Life is treacherous for a bicyclist: car doors opening into bicycle lanes, potholes, aggressive motorists, parked cars, flat tires, broken spokes, slippery pavement, dogs, pedestrians chatting in the middle of the paved bike path like they were standing in their own driveway, suicidal squirrels, honking horns, cursing drivers, pretty girls.
If there’s anybody who use a little help from above, it’s cyclists.
So on Sunday, the interim rector at Emmanuel Episcopal Church in Audubon Park shook holy water on the heads and handlebars of about 20 cyclists and one guy in a wheelchair in the Blessing of the Bicycles.
“Sanctify this water by the power of your Holy Spirit that those who today are sprinkled with this water may receive your blessing upon themselves and upon their bicycles,” said the Rev. Karen Egerton.

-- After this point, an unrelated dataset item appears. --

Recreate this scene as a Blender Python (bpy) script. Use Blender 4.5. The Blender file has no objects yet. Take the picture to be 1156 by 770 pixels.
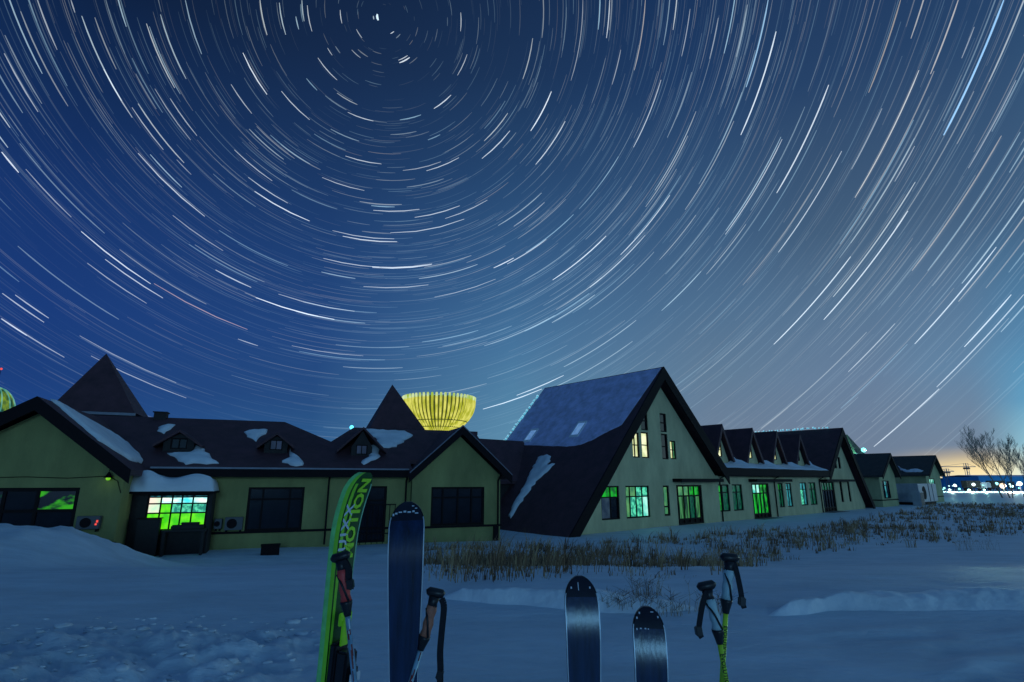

Darrell Cunningham, who owns the Bikes, Beans & Bordeaux café not far from the church, has five bikes. But the only one he brought to be blessed was his all-carbon, lightweight, high-end Scott racing bike. The others remained at home, susceptible to the devil.
“I thought this would be the appropriate bike to get blessed because it’s the bike I like to ride really fast, so that’s the best chance for me to hurt myself,” said Cunningham, 46, of Orlando. “A little divine intervention wouldn’t be a bad thing.”
Cunningham was accompanied by his wife, Jennifer, and 2-year-old daughter Adison, who rode on the back of her mother’s bike. Jennifer likes how if you tell a non-cyclist you rode your bike 50 miles, they think you are superhuman.
Tim and Nan Palermo and their 14-year-old daughter Tina brought their bikes to be blessed. Evil, in the form of two flat tires, tried to prevent them from making it to the church on time.
“We woke up to two flat tires,” said Tim Palermo, 49, who suggested the idea of blessing bikes. “Dark forces have surrounded us.”
Overhead were dark skies. Raindrops fell.
One of the members of the congregation was showing off his new bike, which replaced the one he bought for $5 at a flea market from a man with no legs. Another cyclist, Frank Gilbert, dressed for church in a yellow shirt, tie and matching fedora, showed off the red recumbent bike he rides to work every day.
“You get to a certain age and the seat hurts, the back hurts, the neck hurts and this takes care of all of that,” said Gilbert, 62, a member of the Bike/Walk Central Florida advisory board. “This is my La-Z-Boy on wheels.”
The Cathedral of St. John the Divine in New York City has been blessing bikes for 17 years, attracting hundreds of cyclists who walk their expensive bikes into the cathedral wearing cycling jerseys and Spandex shorts. For Emmanuel Episcopal, this inaugural blessing of the bikes was something of a community outreach effort in a very bike-friendly neighborhood.
“It’s a community experience for many of these riders. They engage with each other,” Egerton said. “We care about them. We want them to ride safely and lift them up in what their passion is and bless that passion.”
She ended the blessing of the bicycles with an old Irish prayer: “May the road rise up to meet you. May the wind always be at your back. May the sun shine warm upon your face. And the rains fall softly upon you.”
The skies cleared. The raindrops stopped.